Breach Monitoring
SyVault checks your stored passwords against known data breaches using the HaveIBeenPwned (HIBP) database. The check is designed so that your passwords are never exposed -- not even to the HIBP service.
How k-Anonymity Works
- SyVault computes the SHA-1 hash of each password locally on your device.
- Only the first 5 characters of the hash are sent to the HIBP API.
- HIBP returns all hash suffixes in that bucket (typically 500 -- 800 entries).
- SyVault compares the full hash against the returned suffixes entirely on-device.
The result: HIBP never receives your full hash, and your plaintext password never leaves the device.
k-Anonymity means that even if network traffic were intercepted, an attacker would only see a 5-character hash prefix shared by hundreds of unrelated passwords.
Security Dashboard
Breach results are surfaced on the Security Dashboard, where each compromised credential is flagged with the number of known breaches it appears in. From there you can:
- Sort by severity (number of breach appearances).
- Jump directly to the affected record to update the password.
- Dismiss a finding if you have already rotated the credential.
Continuous Monitoring
Enable continuous monitoring in Settings > Security to have SyVault re-check your vault automatically each time it is unlocked. Manual scans can be triggered any time from the Security Dashboard.

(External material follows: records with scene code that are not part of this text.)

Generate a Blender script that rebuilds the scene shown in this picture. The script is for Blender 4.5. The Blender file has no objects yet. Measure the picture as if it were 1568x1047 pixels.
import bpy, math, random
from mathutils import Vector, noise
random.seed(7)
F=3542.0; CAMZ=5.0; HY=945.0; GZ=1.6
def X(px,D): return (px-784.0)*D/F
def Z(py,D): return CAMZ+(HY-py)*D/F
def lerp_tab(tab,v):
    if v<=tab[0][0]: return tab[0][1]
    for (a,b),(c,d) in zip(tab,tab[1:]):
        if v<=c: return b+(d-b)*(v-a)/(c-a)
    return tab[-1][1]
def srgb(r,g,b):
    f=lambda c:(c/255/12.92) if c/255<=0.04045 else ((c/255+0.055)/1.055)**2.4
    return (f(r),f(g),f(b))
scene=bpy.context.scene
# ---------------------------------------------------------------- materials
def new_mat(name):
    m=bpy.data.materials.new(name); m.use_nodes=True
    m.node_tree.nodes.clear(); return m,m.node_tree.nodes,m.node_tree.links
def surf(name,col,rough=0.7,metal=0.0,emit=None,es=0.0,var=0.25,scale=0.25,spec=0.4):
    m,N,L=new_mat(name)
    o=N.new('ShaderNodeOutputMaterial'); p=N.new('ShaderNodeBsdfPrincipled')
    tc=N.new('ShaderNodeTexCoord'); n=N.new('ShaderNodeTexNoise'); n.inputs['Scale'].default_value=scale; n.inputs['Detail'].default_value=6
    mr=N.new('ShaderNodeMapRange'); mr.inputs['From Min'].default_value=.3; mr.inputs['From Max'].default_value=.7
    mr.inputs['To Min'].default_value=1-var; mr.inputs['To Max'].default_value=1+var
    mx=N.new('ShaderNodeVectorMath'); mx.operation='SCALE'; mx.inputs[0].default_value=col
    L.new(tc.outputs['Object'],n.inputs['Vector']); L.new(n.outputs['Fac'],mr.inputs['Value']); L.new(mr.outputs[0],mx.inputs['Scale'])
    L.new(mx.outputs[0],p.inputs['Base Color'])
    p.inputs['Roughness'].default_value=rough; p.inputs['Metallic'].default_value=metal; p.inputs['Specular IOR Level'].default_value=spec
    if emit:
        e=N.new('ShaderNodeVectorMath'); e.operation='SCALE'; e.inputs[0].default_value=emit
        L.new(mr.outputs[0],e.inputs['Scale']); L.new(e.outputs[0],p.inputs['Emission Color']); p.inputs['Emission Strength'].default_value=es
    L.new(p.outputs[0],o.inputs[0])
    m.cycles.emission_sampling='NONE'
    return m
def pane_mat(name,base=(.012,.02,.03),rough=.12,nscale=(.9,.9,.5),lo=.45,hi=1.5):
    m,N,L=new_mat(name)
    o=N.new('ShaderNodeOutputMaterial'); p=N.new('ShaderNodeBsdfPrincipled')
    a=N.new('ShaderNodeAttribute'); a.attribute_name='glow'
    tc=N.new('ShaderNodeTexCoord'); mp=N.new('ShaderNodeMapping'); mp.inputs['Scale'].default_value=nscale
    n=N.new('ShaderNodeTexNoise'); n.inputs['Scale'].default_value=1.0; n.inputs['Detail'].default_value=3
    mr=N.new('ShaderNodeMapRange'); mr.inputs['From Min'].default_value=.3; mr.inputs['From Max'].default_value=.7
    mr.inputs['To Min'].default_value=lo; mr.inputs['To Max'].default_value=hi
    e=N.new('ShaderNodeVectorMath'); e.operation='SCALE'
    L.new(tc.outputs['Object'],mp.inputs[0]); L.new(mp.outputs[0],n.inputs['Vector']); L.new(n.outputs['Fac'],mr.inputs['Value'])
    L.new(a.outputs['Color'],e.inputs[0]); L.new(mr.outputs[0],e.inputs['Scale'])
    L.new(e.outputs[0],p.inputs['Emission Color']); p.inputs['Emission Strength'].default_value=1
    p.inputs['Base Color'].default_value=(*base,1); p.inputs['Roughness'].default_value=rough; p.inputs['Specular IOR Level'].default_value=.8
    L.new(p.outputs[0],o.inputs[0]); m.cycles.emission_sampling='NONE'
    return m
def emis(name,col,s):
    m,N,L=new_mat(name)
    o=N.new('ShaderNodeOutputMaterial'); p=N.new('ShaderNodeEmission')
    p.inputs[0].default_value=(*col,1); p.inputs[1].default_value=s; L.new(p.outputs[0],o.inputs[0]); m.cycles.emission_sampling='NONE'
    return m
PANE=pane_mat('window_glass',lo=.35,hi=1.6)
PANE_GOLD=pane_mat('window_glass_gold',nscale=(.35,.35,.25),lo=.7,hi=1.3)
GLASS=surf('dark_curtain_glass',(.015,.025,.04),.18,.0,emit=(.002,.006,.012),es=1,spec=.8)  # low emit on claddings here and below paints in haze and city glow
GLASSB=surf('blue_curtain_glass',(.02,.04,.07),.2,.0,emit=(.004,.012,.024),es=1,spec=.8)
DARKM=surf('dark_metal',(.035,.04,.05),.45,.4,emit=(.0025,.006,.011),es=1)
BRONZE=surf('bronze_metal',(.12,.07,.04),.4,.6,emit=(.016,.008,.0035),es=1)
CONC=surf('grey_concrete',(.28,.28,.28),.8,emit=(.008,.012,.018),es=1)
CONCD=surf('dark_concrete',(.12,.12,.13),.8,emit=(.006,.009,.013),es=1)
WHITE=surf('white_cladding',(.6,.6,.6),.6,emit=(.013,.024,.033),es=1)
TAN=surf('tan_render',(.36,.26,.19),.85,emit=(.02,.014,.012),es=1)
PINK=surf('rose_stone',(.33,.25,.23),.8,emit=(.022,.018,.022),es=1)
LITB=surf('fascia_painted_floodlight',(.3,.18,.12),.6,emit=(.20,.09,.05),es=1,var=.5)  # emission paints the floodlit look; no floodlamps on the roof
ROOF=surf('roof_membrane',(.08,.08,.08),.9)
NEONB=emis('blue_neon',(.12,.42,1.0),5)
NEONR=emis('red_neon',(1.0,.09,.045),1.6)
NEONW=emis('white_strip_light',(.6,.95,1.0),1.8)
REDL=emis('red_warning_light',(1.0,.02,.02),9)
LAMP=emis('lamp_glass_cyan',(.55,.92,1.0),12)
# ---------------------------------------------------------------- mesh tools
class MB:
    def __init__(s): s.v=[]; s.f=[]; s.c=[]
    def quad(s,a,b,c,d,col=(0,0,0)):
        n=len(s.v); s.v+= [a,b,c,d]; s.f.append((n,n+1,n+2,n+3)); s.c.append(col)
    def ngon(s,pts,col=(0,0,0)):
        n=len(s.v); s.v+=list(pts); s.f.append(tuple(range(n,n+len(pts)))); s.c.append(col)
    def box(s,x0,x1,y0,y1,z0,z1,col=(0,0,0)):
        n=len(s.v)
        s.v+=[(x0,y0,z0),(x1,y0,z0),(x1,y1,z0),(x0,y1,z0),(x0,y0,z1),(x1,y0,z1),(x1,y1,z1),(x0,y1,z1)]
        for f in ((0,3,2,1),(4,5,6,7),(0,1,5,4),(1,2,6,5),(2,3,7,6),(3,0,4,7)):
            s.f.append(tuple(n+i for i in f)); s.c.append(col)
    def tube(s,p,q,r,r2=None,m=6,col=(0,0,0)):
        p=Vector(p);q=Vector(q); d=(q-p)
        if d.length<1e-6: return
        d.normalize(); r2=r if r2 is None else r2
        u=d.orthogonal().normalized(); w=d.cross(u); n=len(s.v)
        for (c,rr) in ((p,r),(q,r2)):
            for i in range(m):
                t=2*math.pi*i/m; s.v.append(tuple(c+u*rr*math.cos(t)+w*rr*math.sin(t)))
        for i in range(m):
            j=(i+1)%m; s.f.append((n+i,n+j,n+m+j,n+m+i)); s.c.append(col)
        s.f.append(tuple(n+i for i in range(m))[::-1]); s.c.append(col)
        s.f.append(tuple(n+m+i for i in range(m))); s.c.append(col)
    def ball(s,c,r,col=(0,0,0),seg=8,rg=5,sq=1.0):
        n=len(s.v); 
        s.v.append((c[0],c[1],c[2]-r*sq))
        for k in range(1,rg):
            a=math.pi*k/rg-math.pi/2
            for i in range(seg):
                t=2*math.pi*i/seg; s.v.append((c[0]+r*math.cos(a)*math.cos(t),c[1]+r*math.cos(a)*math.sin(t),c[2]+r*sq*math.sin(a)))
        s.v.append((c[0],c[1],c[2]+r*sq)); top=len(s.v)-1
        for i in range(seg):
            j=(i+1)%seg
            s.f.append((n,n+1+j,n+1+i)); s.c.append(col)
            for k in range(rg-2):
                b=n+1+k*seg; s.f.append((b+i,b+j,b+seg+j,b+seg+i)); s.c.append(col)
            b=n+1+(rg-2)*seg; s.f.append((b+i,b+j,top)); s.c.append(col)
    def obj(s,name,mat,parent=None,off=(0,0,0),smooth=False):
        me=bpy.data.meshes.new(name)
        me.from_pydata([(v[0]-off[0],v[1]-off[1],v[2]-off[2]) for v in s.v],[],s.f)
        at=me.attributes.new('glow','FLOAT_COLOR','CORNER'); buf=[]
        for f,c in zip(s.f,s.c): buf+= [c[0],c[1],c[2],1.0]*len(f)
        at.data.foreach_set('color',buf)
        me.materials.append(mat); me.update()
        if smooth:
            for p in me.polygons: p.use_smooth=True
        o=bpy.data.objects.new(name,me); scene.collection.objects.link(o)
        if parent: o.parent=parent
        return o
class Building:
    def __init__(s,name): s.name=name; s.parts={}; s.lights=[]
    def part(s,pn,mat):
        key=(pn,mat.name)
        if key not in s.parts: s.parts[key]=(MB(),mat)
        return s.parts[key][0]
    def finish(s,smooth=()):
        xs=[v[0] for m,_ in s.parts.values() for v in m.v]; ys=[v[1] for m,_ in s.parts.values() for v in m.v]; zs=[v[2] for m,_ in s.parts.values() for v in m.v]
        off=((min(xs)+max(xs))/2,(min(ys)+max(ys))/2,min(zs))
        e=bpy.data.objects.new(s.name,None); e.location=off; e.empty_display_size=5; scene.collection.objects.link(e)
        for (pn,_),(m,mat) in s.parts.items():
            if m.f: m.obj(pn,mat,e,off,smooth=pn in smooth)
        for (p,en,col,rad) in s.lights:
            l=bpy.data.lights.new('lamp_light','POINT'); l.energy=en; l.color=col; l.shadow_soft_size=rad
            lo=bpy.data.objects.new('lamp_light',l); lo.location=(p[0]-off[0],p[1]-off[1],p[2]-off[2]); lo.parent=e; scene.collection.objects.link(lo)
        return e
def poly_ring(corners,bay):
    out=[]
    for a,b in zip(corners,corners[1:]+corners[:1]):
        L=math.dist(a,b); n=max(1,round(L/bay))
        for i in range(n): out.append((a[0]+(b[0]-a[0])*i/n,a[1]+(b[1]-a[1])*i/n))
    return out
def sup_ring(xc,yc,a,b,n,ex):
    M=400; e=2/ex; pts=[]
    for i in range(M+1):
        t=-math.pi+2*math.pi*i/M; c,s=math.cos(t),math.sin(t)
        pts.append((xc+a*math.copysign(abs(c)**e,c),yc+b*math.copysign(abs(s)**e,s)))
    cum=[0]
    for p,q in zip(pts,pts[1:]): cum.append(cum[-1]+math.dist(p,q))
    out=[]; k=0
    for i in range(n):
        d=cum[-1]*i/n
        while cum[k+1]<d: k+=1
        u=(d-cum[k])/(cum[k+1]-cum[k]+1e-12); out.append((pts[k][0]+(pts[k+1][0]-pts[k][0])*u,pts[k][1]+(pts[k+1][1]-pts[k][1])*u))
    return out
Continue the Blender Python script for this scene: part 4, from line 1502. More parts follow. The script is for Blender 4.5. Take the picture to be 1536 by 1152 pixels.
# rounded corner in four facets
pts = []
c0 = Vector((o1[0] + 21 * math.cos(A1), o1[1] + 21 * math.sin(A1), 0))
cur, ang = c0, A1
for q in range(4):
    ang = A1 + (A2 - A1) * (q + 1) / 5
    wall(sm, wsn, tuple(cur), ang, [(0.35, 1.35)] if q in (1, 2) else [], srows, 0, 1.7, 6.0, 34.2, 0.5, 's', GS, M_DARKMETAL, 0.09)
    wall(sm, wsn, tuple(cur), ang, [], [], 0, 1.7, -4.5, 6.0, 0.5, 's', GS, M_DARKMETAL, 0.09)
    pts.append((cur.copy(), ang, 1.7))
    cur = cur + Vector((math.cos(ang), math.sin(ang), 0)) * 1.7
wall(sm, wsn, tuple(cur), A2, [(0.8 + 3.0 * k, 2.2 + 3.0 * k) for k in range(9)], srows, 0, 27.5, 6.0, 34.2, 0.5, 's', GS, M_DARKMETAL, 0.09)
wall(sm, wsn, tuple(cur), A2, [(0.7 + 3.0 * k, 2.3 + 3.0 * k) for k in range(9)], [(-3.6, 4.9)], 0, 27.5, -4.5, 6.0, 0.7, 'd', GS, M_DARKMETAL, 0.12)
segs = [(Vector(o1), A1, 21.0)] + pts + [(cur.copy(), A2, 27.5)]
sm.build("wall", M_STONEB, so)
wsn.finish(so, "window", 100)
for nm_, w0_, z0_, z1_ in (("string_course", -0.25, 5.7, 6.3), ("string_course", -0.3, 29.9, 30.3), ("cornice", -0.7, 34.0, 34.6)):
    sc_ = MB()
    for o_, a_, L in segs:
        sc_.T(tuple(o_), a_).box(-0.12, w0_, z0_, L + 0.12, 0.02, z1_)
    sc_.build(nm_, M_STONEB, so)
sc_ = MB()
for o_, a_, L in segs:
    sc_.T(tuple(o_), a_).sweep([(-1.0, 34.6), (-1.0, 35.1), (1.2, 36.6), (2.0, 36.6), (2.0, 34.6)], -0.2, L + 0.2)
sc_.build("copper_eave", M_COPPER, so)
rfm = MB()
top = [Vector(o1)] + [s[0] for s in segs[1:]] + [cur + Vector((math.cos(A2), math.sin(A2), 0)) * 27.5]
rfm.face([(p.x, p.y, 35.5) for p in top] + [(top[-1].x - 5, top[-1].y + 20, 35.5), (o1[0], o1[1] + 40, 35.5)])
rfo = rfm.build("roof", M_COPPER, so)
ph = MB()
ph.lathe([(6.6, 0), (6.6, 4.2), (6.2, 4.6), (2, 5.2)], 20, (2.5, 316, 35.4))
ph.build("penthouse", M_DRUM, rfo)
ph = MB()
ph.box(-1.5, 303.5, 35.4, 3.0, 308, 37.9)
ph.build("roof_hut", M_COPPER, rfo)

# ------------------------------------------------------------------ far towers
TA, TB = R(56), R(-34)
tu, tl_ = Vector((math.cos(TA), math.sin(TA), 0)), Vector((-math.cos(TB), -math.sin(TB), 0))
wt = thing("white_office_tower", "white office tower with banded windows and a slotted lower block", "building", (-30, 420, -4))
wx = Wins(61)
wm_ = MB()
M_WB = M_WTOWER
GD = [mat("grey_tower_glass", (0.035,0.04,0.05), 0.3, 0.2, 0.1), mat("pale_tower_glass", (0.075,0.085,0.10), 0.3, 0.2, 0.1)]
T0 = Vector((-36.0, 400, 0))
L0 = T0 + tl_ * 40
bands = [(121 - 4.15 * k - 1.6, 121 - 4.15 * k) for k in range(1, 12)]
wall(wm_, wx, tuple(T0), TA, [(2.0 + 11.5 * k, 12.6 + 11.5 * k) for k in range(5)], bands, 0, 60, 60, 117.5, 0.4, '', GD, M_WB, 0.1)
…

A password appearing in zero breaches does not guarantee it is safe -- it only means it has not appeared in publicly known breach datasets. Always use unique, strong passwords for every account.
Privacy Guarantee
No plaintext passwords, full hashes, or vault metadata are ever transmitted during a breach check. All processing happens locally, consistent with SyVault's zero-knowledge architecture.